It’s a bit embarrassing to admit. But this summer I’ve developed a rather bad case of thigh chafing. There’s a cute name for it: Chub Rub.
Summer 2022 came early in Austin. By mid-June we’d already experienced 15 days over 100 degrees with no end in sight.
I, of course, was still following my regular routine; going outside (albeit earlier) for my daily morning miles.
Around the fifth dripping-ly hot, high humidity morning, I noticed I had a problem.
With every stride, my thighs were on fire.
I’ve always had generous thighs. During those crazy dating days, after my divorce and before I met my current long-term partner, I had a boyfriend who mentioned my generous thighs. His exact words, “for such a small woman, you have big legs.”
He meant it as a complement. I took it was one. After all, I’m a black woman.
Anyway, back to chub rub.
This summer those largest thighs are not letting me live my best life.
I guess we all live with some body parts that can seem problematic. Of course, we know, our body issues when compared to real life problems pale in comparison.
But with that said, it is the season of swimsuits, sleeveless shirts, short shorts, and bare backs. So, it’s not outrageous to be a bit more obsessed with our physical bodies.
I’m dealing with chub rub and I suspect, flabbier thighs.
What’s your deal or disappointment?
I remember a quote from actor Salma Hayek, “People often say beauty is in the eye of the beholder and I say, the most liberating thing about beauty, is that YOU are the beholder.”
So, I guess my position in this season of summer as we bare all of our insecurities, treat yourself kindly and give yourself grace.

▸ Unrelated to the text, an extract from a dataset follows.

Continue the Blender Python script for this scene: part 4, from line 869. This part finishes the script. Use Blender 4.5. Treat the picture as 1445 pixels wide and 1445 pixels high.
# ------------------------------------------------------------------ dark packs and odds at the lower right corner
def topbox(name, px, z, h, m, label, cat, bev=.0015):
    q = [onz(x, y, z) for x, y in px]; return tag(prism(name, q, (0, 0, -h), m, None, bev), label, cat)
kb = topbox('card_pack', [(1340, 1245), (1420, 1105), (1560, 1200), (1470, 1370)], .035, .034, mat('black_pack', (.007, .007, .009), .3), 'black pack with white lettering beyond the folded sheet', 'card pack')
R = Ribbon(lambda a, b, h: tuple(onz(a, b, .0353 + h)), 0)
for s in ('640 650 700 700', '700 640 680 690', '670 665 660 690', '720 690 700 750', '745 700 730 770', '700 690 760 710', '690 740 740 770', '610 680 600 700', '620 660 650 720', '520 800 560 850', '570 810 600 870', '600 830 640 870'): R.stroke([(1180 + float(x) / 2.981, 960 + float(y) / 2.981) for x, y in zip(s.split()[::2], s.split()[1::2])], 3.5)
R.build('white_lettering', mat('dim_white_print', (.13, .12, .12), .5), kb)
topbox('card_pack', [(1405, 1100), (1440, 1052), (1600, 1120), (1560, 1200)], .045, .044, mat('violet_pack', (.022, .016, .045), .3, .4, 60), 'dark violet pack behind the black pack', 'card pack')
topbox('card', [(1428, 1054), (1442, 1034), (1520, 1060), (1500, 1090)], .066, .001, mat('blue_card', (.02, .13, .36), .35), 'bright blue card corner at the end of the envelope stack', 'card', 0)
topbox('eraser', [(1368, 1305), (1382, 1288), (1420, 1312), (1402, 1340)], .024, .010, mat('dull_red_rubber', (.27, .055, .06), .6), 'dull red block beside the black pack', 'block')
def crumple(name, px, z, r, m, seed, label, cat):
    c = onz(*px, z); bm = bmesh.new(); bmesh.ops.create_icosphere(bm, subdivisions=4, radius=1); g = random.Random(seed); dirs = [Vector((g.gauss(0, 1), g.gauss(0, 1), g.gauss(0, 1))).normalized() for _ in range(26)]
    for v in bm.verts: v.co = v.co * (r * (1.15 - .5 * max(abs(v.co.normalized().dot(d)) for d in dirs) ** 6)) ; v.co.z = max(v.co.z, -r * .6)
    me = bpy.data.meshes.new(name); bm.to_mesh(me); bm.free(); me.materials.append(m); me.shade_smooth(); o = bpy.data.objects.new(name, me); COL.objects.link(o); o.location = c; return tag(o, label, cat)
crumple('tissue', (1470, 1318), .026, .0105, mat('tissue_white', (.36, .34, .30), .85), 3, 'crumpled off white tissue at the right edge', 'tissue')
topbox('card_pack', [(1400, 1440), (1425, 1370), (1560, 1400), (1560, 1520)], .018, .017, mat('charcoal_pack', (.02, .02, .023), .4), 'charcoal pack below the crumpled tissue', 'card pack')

And for me I’ll heed my own advice while doing a quick search on YouTube for chub rub rash relief.
Have a wonderful summer!
I love and appreciate this. As I age, and look down, or in the mirror, and say "Whose arm is that?" or "When did my neck start doing that?" I have tried to adopt the attitude of "embrace and accept"...with a smile. I also try to tell myself something positive when I look down or in the mirror...instead of the critical first comment that seems to roll off my tongue way too easily, can I come up with a wonderful and joyful comment and know that I have birthed 3 children and am a grandma...and can I enter this chapter with ease and wisdom. Ah, the new wonders we get to unfold in this part of the journey.